The A.P. Tweet generated an astounding 23 million views, (who follows A.P. Tweets?) and 18,000 retweets. Mary Norris, the Comma Queen, (@maryNorrisTNY) weighed in with her own Tweet pointing out a reference to the NYT story

But prior to rectifying their faux pas, the A.P. attempted to explain their reasoning along the lines that placing 'the' ahead of some words created an illusion of stereotyping and demeaning. Some bright light, Lauren Easton, the vice president of A.P. corporate communications, told the French daily newspaper Le Monde that the "reference to 'the French,' as well as the reference to the college educated is an effort to show that labels shouldn't be used for anyone, whether that are traditionally. or stereotypically viewed as positive, negative, or neutral." Well, that covers that.

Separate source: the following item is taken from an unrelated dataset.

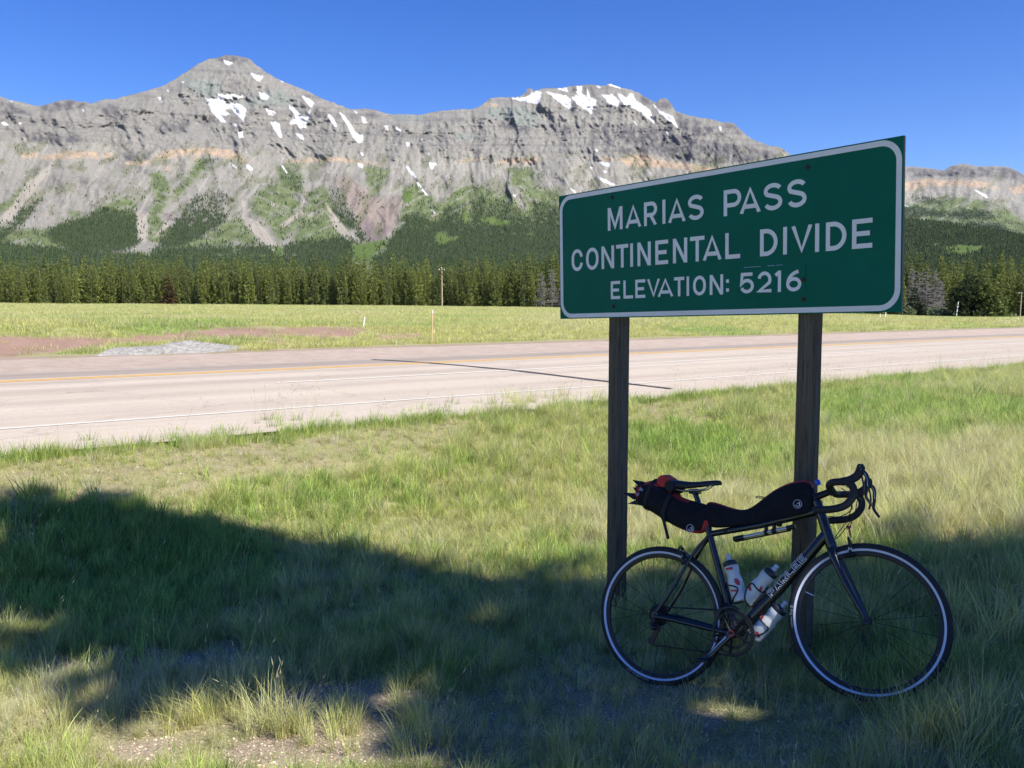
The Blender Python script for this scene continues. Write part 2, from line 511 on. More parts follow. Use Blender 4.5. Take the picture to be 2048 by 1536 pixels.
n1 = noise(nt, 2.2, 5, 0.7, objcoord(nt)); n2 = noise(nt, 60.0, 3, 0.8, objcoord(nt))
base = mixcol(nt, (0.37, 0.285, 0.225), (0.46, 0.37, 0.30), maprange(nt, n1, 0.35, 0.65))
base = mixcol(nt, base, (0.55, 0.52, 0.5), maprange(nt, n2, 0.48, 0.7, 0, 0.8), 'MULTIPLY')
nt.links.new(base, b.inputs['Base Color']); b.inputs['Roughness'].default_value = 0.95
bump(nt, b, n2, 0.8, 0.03)
def worn(name, col):
    m, nt, b = newmat(name)
    n = noise(nt, 6.0, 6, 0.75, objcoord(nt)); n_ = noise(nt, 60.0, 3, 0.75, objcoord(nt))
    base = mixcol(nt, col, (0.45, 0.40, 0.35), maprange(nt, n, 0.52, 0.72, 0, 0.8))
    base = mixcol(nt, base, (0.45, 0.40, 0.35), maprange(nt, n_, 0.56, 0.7, 0, 0.6))
    nt.links.new(base, b.inputs['Base Color']); b.inputs['Roughness'].default_value = 0.8
    return m
m_white = worn('white_road_paint', (0.56, 0.525, 0.46)); m_yellow = worn('yellow_road_paint', (0.70, 0.40, 0.08))
m_tar = plain('tar_seal', (0.06, 0.056, 0.055), 0.7)
Q0, Q1 = -60.0, 330.0
tag(strip('road', 10.0, 22.96, Q0, Q1, m_road, 0.0, 1.0, True), kind='structure')
tag(strip('gravel_shoulder', 22.2, 27.3, Q0, Q1, m_gshould, -0.012, 1.0, True), kind='structure')
def line_mark(name, p0, p1, q0, q1, mat, lab):
    o = strip(name, p0, p1, q0, q1, mat, 0.006, 2.0); tag(o, kind='structure'); return o
line_mark('edge_line', 11.94, 12.04, Q0, Q1, m_white, '')
line_mark('lane_line', 15.63, 15.79, 6.25, 28.4, m_white, '')
line_mark('lane_line', 15.63, 15.79, 28.9, Q1, m_white, '')
line_mark('centre_line', 19.06, 19.24, Q0, Q1, m_yellow, '')
line_mark('centre_line', 19.38, 19.56, Q0, Q1, m_yellow, '')
line_mark('edge_line', 22.64, 22.74, Q0, Q1, m_white, '')
# tar sealed joint across the road
jv = []; jp = np.linspace(10.9, 22.75, 42)
for p in jp:
    q = 11.7 + 0.10 * float(pn(np.array(p * 0.35), np.array(2.2), 71)) + (0.25 if p > 19.4 else 0.0) * (p - 19.4) / 3
    w = 0.075 + 0.03 * float(pn(np.array(p * 1.7), np.array(5.2), 73))
    for s in (-1, 1):
        x, y = from_pq(p, q + s * w)
        jv.append((x, y, float(np.interp(p, RP, RZ)) + 0.011))
jf = [(2 * i, 2 * i + 1, 2 * i + 3, 2 * i + 2) for i in range(len(jp) - 1)]
jo = link(bpy.data.objects.new('tar_joint', mesh_np('tar_joint', jv, jf, m_tar, False))); tag(jo, kind='structure')
# ------------------------------------------------------------------ mountains
def Z(kind, txt):
    """survey polygons; kind gives the offset and scale of the sheet they were measured on"""
    ox, oy, s = {1: (0, 80, 2.926), 2: (600, 130, 2.926), 3: (1100, 150, 2.160)}[kind]
    out = []
    for p in txt.strip().split(';'):
        v = [float(t) for t in p.replace(' ', ',').split(',') if t]
        out.append([(ox + v[i] / s, oy + v[i + 1] / s) for i in range(0, len(v), 2)])
    return out
RIDGE = [(-300, 236), (-150, 215), (-60, 200)]
RIDGE += Z(1, '0,335 60,350 150,370 210,385 290,375 340,355 400,350 480,360 530,372 590,352 680,342 760,322 850,300 960,265 1020,230 1100,180 1160,140 1220,110 1280,103 1320,87 1400,95 1460,108 1490,140 1560,190 1640,235 1720,268 1800,300 1900,350 2000,385')[0]
RIDGE += Z(2, '300,260 380,255 440,262 520,288 600,288 700,292 780,275 850,265 920,260 1000,260 1060,238 1120,190 1200,190 1280,185 1320,165 1330,138 1350,135 1370,152 1430,135 1520,135 1580,125 1660,118 1710,112 1760,125 1820,110 1900,135 1980,160')[0]
RIDGE += Z(3, '320,60 400,90 460,120 475,102 500,100 525,125 540,155 600,175 690,190 750,205 790,205 820,235 870,275 930,300 1000,315 1040,345')[0]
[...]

The death of 'the.' 

For those who may not know it, New York City is not a sprawling geographic area, but is one that spans five counties, or boroughs: There are major cities in the United States, Los Angeles and Chicago in particular, that are inside larger counties; L.A. is in Los Angeles County; Chicago is in Cook County.

New York City has five district attorneys, one for each of the counties: New York (Manhattan), Kings County (Brooklyn), Queens County, Richmond (Staten Island) and of course Bronx County. 

New York City has two U.S. Attorney districts: Southern Districts and Eastern District.

Pictured to the right is an image of the Alexander Hamilton Bridge spanning the Harlem River.

The whole initial A.P. stylebook stance sounds a bit like 'wokeness' gone a bridge too far.

How the A.P. stylebook would get around not saying the Alexander Bridge connects Manhattan to the Bronx is best left for another day. I wonder if they'd get back to me.